* Goal
Copy out all of the data below with no alterations.

* Dataset excerpt
* * * *
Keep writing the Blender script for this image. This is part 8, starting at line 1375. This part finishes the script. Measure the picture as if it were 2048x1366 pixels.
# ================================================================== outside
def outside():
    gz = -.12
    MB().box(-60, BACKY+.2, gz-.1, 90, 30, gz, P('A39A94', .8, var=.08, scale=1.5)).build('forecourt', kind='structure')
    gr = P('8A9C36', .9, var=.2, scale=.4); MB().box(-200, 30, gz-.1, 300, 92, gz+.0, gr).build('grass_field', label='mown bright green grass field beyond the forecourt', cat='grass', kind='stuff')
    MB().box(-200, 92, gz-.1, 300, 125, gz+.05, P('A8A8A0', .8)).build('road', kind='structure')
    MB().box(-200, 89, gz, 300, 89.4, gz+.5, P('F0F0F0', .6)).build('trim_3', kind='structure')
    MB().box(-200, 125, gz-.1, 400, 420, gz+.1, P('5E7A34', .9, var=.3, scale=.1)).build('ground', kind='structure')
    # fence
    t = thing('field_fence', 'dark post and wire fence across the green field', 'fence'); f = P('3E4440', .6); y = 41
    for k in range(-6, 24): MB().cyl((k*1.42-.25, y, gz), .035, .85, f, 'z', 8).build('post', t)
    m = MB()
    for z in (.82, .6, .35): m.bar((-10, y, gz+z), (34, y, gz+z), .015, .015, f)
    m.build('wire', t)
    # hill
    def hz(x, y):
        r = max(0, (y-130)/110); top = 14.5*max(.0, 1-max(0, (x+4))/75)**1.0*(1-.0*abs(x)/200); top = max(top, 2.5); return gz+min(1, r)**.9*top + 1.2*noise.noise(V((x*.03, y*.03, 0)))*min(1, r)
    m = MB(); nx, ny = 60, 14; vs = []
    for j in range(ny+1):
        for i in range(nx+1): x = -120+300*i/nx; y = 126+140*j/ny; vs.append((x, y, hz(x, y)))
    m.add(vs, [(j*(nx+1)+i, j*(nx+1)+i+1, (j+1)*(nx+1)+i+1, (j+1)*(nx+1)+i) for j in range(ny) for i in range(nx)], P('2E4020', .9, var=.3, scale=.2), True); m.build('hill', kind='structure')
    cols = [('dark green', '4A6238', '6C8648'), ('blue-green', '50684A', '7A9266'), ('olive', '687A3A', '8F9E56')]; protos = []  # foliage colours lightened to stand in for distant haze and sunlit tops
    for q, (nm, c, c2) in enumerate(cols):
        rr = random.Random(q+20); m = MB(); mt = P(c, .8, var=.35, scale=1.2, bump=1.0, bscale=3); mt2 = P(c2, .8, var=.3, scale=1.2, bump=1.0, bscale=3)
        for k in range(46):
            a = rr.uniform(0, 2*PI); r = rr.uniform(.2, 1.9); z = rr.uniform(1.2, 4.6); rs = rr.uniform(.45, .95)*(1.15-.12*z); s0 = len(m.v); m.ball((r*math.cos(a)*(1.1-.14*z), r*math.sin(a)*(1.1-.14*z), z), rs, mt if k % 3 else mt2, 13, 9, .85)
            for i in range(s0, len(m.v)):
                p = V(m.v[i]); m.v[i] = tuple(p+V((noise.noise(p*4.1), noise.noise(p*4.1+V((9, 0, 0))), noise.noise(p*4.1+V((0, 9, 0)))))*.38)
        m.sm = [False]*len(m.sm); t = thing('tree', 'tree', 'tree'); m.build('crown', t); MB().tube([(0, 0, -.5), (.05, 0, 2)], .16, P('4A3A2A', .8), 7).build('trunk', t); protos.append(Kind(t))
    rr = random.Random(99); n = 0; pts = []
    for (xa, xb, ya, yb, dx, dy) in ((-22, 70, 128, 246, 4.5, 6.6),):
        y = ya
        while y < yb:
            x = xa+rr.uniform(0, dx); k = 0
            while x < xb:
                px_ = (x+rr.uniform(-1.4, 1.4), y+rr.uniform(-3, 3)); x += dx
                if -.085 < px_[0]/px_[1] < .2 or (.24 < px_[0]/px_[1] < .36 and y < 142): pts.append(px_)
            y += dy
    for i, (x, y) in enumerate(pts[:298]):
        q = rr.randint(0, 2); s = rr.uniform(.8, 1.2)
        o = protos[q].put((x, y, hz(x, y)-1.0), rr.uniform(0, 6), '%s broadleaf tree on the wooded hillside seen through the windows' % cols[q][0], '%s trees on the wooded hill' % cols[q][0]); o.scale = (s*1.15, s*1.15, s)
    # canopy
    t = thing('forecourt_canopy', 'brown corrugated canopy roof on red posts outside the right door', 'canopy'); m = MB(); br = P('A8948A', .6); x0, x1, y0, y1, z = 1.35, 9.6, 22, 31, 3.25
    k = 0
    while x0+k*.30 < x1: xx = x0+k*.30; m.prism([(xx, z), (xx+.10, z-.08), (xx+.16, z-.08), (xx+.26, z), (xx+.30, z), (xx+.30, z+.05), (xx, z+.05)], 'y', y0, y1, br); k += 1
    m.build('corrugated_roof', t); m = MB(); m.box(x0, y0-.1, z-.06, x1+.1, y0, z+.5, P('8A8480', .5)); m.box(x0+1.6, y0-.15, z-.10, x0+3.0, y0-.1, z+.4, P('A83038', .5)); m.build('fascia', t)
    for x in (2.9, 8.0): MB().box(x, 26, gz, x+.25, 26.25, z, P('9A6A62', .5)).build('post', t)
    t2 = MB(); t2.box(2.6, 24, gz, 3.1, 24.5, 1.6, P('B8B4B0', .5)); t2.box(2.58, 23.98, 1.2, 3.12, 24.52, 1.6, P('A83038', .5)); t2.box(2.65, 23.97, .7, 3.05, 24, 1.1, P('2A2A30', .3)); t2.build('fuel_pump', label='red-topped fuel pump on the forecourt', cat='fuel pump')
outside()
* * * *
* Expected answer
Keep writing the Blender script for this image. This is part 8, starting at line 1375. This part finishes the script. Measure the picture as if it were 2048x1366 pixels.
# ================================================================== outside
def outside():
    gz = -.12
    MB().box(-60, BACKY+.2, gz-.1, 90, 30, gz, P('A39A94', .8, var=.08, scale=1.5)).build('forecourt', kind='structure')
    gr = P('8A9C36', .9, var=.2, scale=.4); MB().box(-200, 30, gz-.1, 300, 92, gz+.0, gr).build('grass_field', label='mown bright green grass field beyond the forecourt', cat='grass', kind='stuff')
    MB().box(-200, 92, gz-.1, 300, 125, gz+.05, P('A8A8A0', .8)).build('road', kind='structure')
    MB().box(-200, 89, gz, 300, 89.4, gz+.5, P('F0F0F0', .6)).build('trim_3', kind='structure')
    MB().box(-200, 125, gz-.1, 400, 420, gz+.1, P('5E7A34', .9, var=.3, scale=.1)).build('ground', kind='structure')
    # fence
    t = thing('field_fence', 'dark post and wire fence across the green field', 'fence'); f = P('3E4440', .6); y = 41
    for k in range(-6, 24): MB().cyl((k*1.42-.25, y, gz), .035, .85, f, 'z', 8).build('post', t)
    m = MB()
    for z in (.82, .6, .35): m.bar((-10, y, gz+z), (34, y, gz+z), .015, .015, f)
    m.build('wire', t)
    # hill
    def hz(x, y):
        r = max(0, (y-130)/110); top = 14.5*max(.0, 1-max(0, (x+4))/75)**1.0*(1-.0*abs(x)/200); top = max(top, 2.5); return gz+min(1, r)**.9*top + 1.2*noise.noise(V((x*.03, y*.03, 0)))*min(1, r)
    m = MB(); nx, ny = 60, 14; vs = []
    for j in range(ny+1):
        for i in range(nx+1): x = -120+300*i/nx; y = 126+140*j/ny; vs.append((x, y, hz(x, y)))
    m.add(vs, [(j*(nx+1)+i, j*(nx+1)+i+1, (j+1)*(nx+1)+i+1, (j+1)*(nx+1)+i) for j in range(ny) for i in range(nx)], P('2E4020', .9, var=.3, scale=.2), True); m.build('hill', kind='structure')
    cols = [('dark green', '4A6238', '6C8648'), ('blue-green', '50684A', '7A9266'), ('olive', '687A3A', '8F9E56')]; protos = []  # foliage colours lightened to stand in for distant haze and sunlit tops
    for q, (nm, c, c2) in enumerate(cols):
        rr = random.Random(q+20); m = MB(); mt = P(c, .8, var=.35, scale=1.2, bump=1.0, bscale=3); mt2 = P(c2, .8, var=.3, scale=1.2, bump=1.0, bscale=3)
        for k in range(46):
            a = rr.uniform(0, 2*PI); r = rr.uniform(.2, 1.9); z = rr.uniform(1.2, 4.6); rs = rr.uniform(.45, .95)*(1.15-.12*z); s0 = len(m.v); m.ball((r*math.cos(a)*(1.1-.14*z), r*math.sin(a)*(1.1-.14*z), z), rs, mt if k % 3 else mt2, 13, 9, .85)
            for i in range(s0, len(m.v)):
                p = V(m.v[i]); m.v[i] = tuple(p+V((noise.noise(p*4.1), noise.noise(p*4.1+V((9, 0, 0))), noise.noise(p*4.1+V((0, 9, 0)))))*.38)
        m.sm = [False]*len(m.sm); t = thing('tree', 'tree', 'tree'); m.build('crown', t); MB().tube([(0, 0, -.5), (.05, 0, 2)], .16, P('4A3A2A', .8), 7).build('trunk', t); protos.append(Kind(t))
    rr = random.Random(99); n = 0; pts = []
    for (xa, xb, ya, yb, dx, dy) in ((-22, 70, 128, 246, 4.5, 6.6),):
        y = ya
        while y < yb:
            x = xa+rr.uniform(0, dx); k = 0
            while x < xb:
                px_ = (x+rr.uniform(-1.4, 1.4), y+rr.uniform(-3, 3)); x += dx
                if -.085 < px_[0]/px_[1] < .2 or (.24 < px_[0]/px_[1] < .36 and y < 142): pts.append(px_)
            y += dy
    for i, (x, y) in enumerate(pts[:298]):
        q = rr.randint(0, 2); s = rr.uniform(.8, 1.2)
        o = protos[q].put((x, y, hz(x, y)-1.0), rr.uniform(0, 6), '%s broadleaf tree on the wooded hillside seen through the windows' % cols[q][0], '%s trees on the wooded hill' % cols[q][0]); o.scale = (s*1.15, s*1.15, s)
    # canopy
    t = thing('forecourt_canopy', 'brown corrugated canopy roof on red posts outside the right door', 'canopy'); m = MB(); br = P('A8948A', .6); x0, x1, y0, y1, z = 1.35, 9.6, 22, 31, 3.25
    k = 0
    while x0+k*.30 < x1: xx = x0+k*.30; m.prism([(xx, z), (xx+.10, z-.08), (xx+.16, z-.08), (xx+.26, z), (xx+.30, z), (xx+.30, z+.05), (xx, z+.05)], 'y', y0, y1, br); k += 1
    m.build('corrugated_roof', t); m = MB(); m.box(x0, y0-.1, z-.06, x1+.1, y0, z+.5, P('8A8480', .5)); m.box(x0+1.6, y0-.15, z-.10, x0+3.0, y0-.1, z+.4, P('A83038', .5)); m.build('fascia', t)
    for x in (2.9, 8.0): MB().box(x, 26, gz, x+.25, 26.25, z, P('9A6A62', .5)).build('post', t)
    t2 = MB(); t2.box(2.6, 24, gz, 3.1, 24.5, 1.6, P('B8B4B0', .5)); t2.box(2.58, 23.98, 1.2, 3.12, 24.52, 1.6, P('A83038', .5)); t2.box(2.65, 23.97, .7, 3.05, 24, 1.1, P('2A2A30', .3)); t2.build('fuel_pump', label='red-topped fuel pump on the forecourt', cat='fuel pump')
outside()